Consumer Products

Star Sisterz pioneers a girls CCG market

Traditionally the domain of boys action properties, the booming US$900-million collectible card game market has been infused with some sugar and spice, courtesy of Hasbro subsidiary Wizards of the Coast.
June 1, 2004

Traditionally the domain of boys action properties, the booming US$900-million collectible card game market has been infused with some sugar and spice, courtesy of Hasbro subsidiary Wizards of the Coast.

Star Sisterz, which hit Limited Too’s 550 stores in the U.S. this March, eschews the win/lose, battle-oriented formula made popular by the likes of Pokémon and Yu-Gi-Oh! CCGs. Instead, it’s a social game that rewards girls with charms for completing card dares and challenges. In essence, the game is a hybrid of two hot product trends: CCGs (for which sales spiked by 45% in 2003, according to retail tracker NPD Funworld) and collectible jewelry, which is showing up more frequently in the accessories market to adorn girls’ belt loops and backpacks.

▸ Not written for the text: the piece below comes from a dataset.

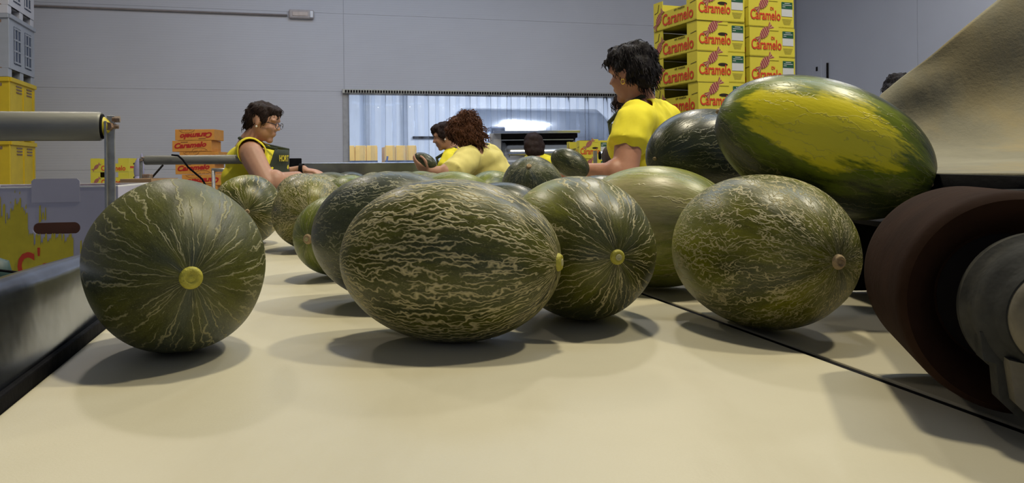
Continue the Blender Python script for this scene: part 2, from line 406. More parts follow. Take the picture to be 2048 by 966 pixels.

While it’s hard to gauge the size of the potential market for girls CCGs, NPD Funworld senior toy analyst Christina Charasse says there have been a few successful lines with girl appeal, particularly the most recent Harry Potter game, which was less combative than some of its brethren. Instead of killing opponents, for example, players cast non-lethal spells on each other, and sales indicate that girls prefer this play pattern. Charasse estimates that girls have purchased 30% of all Harry Potter licensed toys to date, and CCG sales have kept pace with that figure.

Wizards game inventor Teeuwynn Woodruff wanted to give girls a CCG that was designed specifically with them in mind. So suffice it to say, taking a boys game and slapping pink butterflies and sparkles on it was not going to cut it.

There are 231 cards and 100 charms available to collect in Star Sisterz. The charms come in six colors, and each one symbolizes a different aspect of a tween girl’s personality. For example, pink is for femininity, yellow represents sportiness, and purple conveys emotional life and the sharing of secrets. Girls get together and decide which card challenges they’ll complete. The dares can range from the gross-out – eating a pickle topped with ice cream and pepper – to the downright silly and embarrassing, such as wearing a big paper heart printed with your crush’s name to school or covering yourself with bandages and telling people you’re a beekeeper. For each task completed, the girls receive a charm.

Girls can use the shapes of the charms to send secret messages, too. Each card pack comes with a list of all the charms and their double meanings. For example, a heart means love, and a soccer ball means sports. So a girl could string together an ‘I,’ a heart and a soccer ball to spell out ‘I Love Sports.’ But interestingly, friends can get together and decide on ‘super-secret’ meanings. For example, if a pair of girls decided the soccer ball stood for a cute boy, say Ryan, stringing the three charms together would suddenly mean ‘I Love Ryan,’ and no one else would have to know. Ah, the joys and complexities of being 12.

A third component tied to the game is the interactive website found at www.starsisterz.com. The site builds on the sociability of the game, housing community-building features like message boards and horoscopes. Woodruff says girls have been sending in a lot of e-mails about relationship problems with friends and the opposite sex, so her team will likely add an advice column later this year. Also in the works are magazine-type articles and a virtual charm collection. In April, the site fielded 283,000 page views in total and played host to 62,7000 unique visitors a day.

Because SS is such a novel creation, both Woodruff and brand manager Laura Tommervick say marketing it has been a challenge. To create tween awareness for Star Sisterz, the Wizards team has used button and pop-up ads on the NeoPets trading card website, which gets a significant proportion of girl hits as part of its monthly traffic tally of 11 million users.

At the store level, it’s been a matter of educating retailers about the game. In some outlets, Limited Too staff members are encouraged to wear the charm bracelets and then trade charms in-store with the girls. Tommervick says the exclusive program at Limited Too is meeting expectations, and the retailer has already placed second orders.

Theme packs are available at two price points – a set of 10 cards and four charms (SRP $US7.50), and a deluxe set of 30 cards and 10 charms (SRP US$22). And there are plans in the works to take SS to mass retail in Q4, an effort that will be supported by a back-to-school and holiday print advertising blitz.